TASK GOAL :: Your task is to repeat only the lines from the one with "What Blender Python" through the one with "R = math.radians", exactly as they stand, both ends included.

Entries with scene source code
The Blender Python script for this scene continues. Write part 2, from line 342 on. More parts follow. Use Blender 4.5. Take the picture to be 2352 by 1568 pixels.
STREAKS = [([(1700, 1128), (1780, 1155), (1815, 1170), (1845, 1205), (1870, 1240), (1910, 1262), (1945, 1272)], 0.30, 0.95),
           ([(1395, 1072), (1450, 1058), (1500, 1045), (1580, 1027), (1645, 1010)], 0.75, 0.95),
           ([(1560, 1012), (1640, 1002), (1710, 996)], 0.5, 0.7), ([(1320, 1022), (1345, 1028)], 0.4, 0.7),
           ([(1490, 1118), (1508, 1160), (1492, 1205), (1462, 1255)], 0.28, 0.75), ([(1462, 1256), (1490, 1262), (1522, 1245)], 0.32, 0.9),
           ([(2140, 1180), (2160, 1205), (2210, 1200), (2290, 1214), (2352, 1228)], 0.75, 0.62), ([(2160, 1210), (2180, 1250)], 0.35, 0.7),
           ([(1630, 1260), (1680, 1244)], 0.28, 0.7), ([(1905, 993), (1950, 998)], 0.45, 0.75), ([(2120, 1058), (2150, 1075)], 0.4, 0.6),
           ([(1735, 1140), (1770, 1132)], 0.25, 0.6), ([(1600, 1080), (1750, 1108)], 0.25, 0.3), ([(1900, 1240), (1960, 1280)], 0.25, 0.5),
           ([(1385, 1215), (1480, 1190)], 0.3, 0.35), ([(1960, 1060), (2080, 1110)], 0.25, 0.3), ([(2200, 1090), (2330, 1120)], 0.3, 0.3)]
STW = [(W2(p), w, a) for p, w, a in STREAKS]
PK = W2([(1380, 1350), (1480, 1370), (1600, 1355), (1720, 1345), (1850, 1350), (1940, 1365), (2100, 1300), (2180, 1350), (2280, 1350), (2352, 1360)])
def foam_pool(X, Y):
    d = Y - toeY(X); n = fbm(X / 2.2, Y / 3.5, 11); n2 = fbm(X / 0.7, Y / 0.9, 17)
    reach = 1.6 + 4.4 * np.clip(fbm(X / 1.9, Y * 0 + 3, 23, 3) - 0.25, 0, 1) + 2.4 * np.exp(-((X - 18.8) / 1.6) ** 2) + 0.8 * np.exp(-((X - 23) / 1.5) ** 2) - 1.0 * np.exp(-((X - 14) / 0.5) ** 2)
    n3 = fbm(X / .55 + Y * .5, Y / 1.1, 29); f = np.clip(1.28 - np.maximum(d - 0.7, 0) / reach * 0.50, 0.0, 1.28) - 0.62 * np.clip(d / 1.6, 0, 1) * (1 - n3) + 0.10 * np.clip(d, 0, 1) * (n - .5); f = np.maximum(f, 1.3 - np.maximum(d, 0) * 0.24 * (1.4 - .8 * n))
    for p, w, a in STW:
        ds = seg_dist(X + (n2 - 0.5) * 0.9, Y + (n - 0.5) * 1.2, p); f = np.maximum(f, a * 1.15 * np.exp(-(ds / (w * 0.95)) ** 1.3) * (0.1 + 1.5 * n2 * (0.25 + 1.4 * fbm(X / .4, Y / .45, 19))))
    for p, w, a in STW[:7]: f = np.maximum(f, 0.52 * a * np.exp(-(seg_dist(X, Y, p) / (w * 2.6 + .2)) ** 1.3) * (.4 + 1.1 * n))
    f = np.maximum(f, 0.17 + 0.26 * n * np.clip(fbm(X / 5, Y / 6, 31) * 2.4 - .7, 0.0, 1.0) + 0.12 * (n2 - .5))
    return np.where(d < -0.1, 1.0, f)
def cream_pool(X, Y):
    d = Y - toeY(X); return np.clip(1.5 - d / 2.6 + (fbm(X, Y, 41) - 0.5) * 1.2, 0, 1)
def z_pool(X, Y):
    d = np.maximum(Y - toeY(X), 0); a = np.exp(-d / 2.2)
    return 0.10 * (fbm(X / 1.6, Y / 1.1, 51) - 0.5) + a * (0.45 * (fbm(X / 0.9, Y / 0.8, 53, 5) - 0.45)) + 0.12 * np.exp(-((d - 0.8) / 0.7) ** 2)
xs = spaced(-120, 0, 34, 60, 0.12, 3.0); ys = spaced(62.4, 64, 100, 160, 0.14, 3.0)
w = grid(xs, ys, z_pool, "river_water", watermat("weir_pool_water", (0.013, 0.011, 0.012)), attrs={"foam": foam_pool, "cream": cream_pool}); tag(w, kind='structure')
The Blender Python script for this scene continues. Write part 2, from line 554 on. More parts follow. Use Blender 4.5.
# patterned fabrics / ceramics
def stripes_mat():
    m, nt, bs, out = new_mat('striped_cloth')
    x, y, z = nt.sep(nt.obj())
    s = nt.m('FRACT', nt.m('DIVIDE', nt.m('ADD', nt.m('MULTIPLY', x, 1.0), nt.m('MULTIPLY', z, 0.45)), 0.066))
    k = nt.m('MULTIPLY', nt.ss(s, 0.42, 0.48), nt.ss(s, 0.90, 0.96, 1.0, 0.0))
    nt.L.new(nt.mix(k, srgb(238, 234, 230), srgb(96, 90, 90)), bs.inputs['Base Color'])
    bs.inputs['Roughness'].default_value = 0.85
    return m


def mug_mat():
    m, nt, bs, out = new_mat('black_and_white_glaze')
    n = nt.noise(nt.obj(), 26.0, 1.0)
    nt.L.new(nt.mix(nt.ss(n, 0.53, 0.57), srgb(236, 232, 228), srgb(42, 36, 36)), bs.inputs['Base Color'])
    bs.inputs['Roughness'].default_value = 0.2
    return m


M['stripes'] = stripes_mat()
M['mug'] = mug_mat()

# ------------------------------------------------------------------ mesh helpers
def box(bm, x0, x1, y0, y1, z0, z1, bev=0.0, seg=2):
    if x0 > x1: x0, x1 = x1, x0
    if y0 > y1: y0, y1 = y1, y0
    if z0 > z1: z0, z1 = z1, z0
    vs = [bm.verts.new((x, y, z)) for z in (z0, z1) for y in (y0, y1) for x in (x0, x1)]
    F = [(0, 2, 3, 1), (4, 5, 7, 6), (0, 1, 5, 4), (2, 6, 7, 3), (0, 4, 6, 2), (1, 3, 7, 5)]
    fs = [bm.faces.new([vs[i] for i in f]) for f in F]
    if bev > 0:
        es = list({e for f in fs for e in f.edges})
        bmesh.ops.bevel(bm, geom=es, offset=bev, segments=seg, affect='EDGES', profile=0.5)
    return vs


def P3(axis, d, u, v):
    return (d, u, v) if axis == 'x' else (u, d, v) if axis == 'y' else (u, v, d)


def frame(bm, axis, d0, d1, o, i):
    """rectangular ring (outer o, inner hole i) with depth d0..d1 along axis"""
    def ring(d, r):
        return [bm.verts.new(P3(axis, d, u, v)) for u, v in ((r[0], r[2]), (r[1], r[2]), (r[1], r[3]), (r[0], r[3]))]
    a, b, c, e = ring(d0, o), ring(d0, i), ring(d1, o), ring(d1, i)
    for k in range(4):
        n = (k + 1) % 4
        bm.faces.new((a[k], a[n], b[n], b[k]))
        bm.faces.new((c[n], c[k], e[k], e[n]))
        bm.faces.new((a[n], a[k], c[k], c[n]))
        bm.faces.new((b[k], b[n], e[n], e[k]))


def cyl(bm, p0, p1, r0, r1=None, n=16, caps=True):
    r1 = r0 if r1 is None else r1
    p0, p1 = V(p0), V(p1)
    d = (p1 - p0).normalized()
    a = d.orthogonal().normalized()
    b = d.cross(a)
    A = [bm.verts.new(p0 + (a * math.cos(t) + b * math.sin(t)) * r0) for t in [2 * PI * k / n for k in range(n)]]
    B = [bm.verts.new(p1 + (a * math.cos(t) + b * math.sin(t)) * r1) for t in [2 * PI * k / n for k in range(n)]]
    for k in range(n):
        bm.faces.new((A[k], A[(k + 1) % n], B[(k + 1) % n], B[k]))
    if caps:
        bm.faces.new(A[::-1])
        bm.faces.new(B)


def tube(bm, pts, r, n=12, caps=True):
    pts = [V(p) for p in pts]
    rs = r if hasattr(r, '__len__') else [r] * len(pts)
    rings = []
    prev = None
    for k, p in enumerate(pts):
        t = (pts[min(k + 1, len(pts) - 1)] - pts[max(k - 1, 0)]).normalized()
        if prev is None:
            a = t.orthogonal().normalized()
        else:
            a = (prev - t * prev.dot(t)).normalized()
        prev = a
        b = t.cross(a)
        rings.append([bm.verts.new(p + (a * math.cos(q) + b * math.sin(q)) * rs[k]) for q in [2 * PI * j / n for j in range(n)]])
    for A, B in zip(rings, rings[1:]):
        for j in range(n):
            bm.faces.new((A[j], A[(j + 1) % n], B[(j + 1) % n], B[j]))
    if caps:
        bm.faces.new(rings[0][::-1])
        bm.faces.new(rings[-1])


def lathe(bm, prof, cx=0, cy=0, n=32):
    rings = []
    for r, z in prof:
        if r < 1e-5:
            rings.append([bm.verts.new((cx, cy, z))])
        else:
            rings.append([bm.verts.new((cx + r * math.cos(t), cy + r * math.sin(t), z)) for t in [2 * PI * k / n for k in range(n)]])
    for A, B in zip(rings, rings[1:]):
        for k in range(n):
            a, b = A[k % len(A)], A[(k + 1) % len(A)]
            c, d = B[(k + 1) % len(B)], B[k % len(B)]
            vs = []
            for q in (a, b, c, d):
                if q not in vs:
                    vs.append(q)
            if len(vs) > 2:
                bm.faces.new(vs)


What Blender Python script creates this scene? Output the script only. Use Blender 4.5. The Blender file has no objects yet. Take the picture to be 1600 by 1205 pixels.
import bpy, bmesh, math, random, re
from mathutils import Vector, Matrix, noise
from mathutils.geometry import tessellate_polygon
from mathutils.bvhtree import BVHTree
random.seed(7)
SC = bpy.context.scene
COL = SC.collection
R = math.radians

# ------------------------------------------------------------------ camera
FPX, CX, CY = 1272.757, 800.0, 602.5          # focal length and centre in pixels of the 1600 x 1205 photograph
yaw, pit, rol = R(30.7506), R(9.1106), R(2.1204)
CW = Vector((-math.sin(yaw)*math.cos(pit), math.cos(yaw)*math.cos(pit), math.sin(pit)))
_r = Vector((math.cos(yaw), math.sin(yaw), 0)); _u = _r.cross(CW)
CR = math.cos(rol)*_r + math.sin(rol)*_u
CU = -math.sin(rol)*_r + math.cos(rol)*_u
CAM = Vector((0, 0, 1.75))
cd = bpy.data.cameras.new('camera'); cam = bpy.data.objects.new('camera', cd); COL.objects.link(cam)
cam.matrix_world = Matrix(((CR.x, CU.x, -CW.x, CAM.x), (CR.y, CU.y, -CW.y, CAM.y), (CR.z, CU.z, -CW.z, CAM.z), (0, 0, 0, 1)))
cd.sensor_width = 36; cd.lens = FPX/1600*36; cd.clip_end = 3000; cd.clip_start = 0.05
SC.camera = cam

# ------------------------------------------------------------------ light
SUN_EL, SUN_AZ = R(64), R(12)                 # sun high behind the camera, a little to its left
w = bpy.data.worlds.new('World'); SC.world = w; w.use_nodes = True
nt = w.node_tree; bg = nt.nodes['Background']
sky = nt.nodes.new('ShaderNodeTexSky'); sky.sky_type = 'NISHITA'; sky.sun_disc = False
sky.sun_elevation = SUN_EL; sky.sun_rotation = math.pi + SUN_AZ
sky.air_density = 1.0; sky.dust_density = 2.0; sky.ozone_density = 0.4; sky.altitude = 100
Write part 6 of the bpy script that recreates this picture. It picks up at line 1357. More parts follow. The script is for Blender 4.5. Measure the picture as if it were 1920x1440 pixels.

OUTPUT BELOW ::
What Blender Python script creates this scene? Output the script only. Use Blender 4.5. The Blender file has no objects yet. Take the picture to be 1600 by 1205 pixels.
import bpy, bmesh, math, random, re
from mathutils import Vector, Matrix, noise
from mathutils.geometry import tessellate_polygon
from mathutils.bvhtree import BVHTree
random.seed(7)
SC = bpy.context.scene
COL = SC.collection
R = math.radians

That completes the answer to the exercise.